From: Alexei A. Frounze on
On Aug 16, 2:37 pm, "Wolfgang Kern" <nowh...(a)never.at> wrote:
> Matt asked:
>
> ...
>
> >> ;bits16 yet
> >> 6a 20 push +20h
> >> 1f pop ds
> >> 66 67 a1 10 20 30 D8 mov eax,dword[D8302010h]
> >> I use things like this very rare, as I need the opposite more often,
> >> ie: calling true Realmode BIOS service from within PM32.
> >> This needs a full back and forward switch (VM86 is just too slow for me).
> > That's interesting. Are you saying that it is faster to switch back to
> > true real mode than to switch to VM86, or that it is too slow to RUN in
> > VM86?
>
> Yeah. I checked both and found that renounce of VM86 at all speeds up
> everything against true RM linked BIOS-calls by a factor 15..30.
> (one more time: "Sorry Alexei" VM86 is dead since long, at least for me).
>
> Ok, my OS and all 'my code' runs at PL=0, perhaps in any paranoid
> protected environment like windoze/LinDoNix, a slow VM86-task may not
> be recognised as a main time-eater anyway.

Sorry, but I still have to see that myself and your words didn't
convince me last time when we discussed this topic. From what you were
saying I didn't see you were measuring the right times. I'm not saying
you're right or wrong yet. I need to see it myself before I agree or
disagree with you. It doesn't make much sense to me and I want to
verify your assertions.

Alex

From: Wolfgang Kern on

Alexei A. Frounze wrote:

>> this is why the GDT must be aligned to an 8 byte boundary.

> Wrong, it must not (not in non-64-bit mode, at least).

Mmh.. if I look at the IA32 GDTR/IDTR layout it is possible
to have the tables at an odd address ...

Have you ever tried it ? Wouldn't it slow down everything ?

I always followed the recommendation of CPU manuals and
align GDT/IDT to cache bounds.

__
wolfgang





From: Wolfgang Kern on

Alexei A. Frounze wrote:

[about VM86 speed ...]
>> Ok, my OS and all 'my code' runs at PL=0, perhaps in any paranoid
>> protected environment like windoze/LinDoNix, a slow VM86-task may not
>> be recognised as a main time-eater anyway.

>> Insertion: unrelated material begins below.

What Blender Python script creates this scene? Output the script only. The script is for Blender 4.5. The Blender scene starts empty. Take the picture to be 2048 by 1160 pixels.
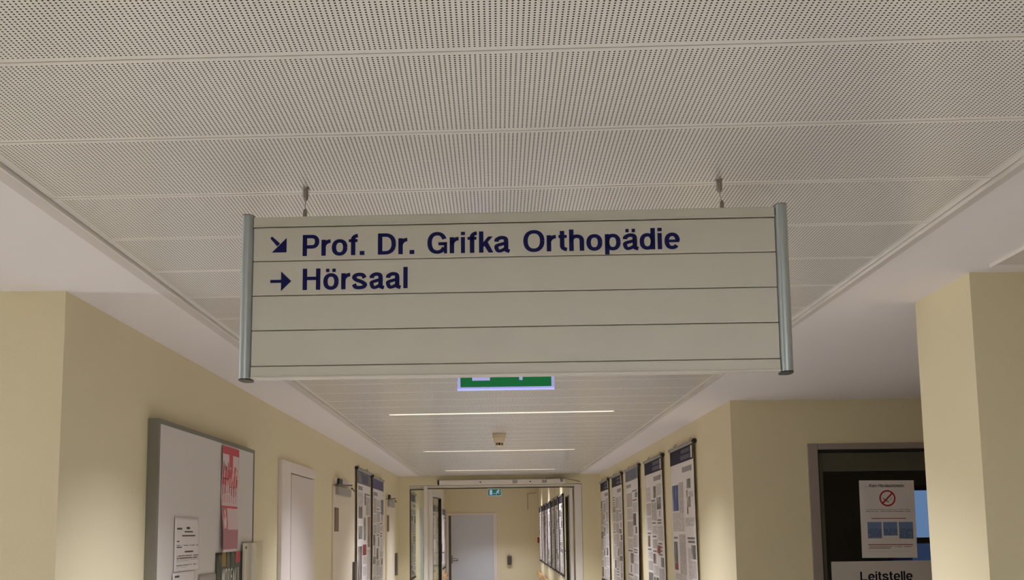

> Sorry, but I still have to see that myself and your words didn't
> convince me last time when we discussed this topic. From what you were
> saying I didn't see you were measuring the right times. I'm not saying
> you're right or wrong yet. I need to see it myself before I agree or
> disagree with you. It doesn't make much sense to me and I want to
> verify your assertions.

Right Alex, but if you check it within protected rings PL>0 then you
may see VM86 faster than my method because of the RM<->PM32 links
will take much more time then.

__
wolfgang



From: Alexei A. Frounze on
On Aug 17, 4:26 am, "Wolfgang Kern" <nowh...(a)never.at> wrote:
> Alexei A. Frounze wrote:
>
> [about VM86 speed ...]
>
> >> Ok, my OS and all 'my code' runs at PL=0, perhaps in any paranoid
> >> protected environment like windoze/LinDoNix, a slow VM86-task may not
> >> be recognised as a main time-eater anyway.
> > Sorry, but I still have to see that myself and your words didn't
> > convince me last time when we discussed this topic. From what you were
> > saying I didn't see you were measuring the right times. I'm not saying
> > you're right or wrong yet. I need to see it myself before I agree or
> > disagree with you. It doesn't make much sense to me and I want to
> > verify your assertions.
>
> Right Alex, but if you check it within protected rings PL>0 then you
> may see VM86 faster than my method because of the RM<->PM32 links
> will take much more time then.

I didn't get it. Can you elaborate?
Alex

From: Alexei A. Frounze on
On Aug 17, 3:11 am, "Wolfgang Kern" <nowh...(a)never.at> wrote:
> Alexei A. Frounze wrote:
> >> this is why the GDT must be aligned to an 8 byte boundary.
> > Wrong, it must not (not in non-64-bit mode, at least).
>
> Mmh.. if I look at the IA32 GDTR/IDTR layout it is possible
> to have the tables at an odd address ...
>
> Have you ever tried it ? Wouldn't it slow down everything ?
>
> I always followed the recommendation of CPU manuals and
> align GDT/IDT to cache bounds.
>
> __
> wolfgang

I have a number of apps that happen to have GDT at arbitrary offsets
(multiple of 16, 2 and even odd). All worked. As for slowing down,
once the segment descriptor's are cached in the CPU segment registers
(their hidden parts). I wouldn't expect any noticeable slowdown.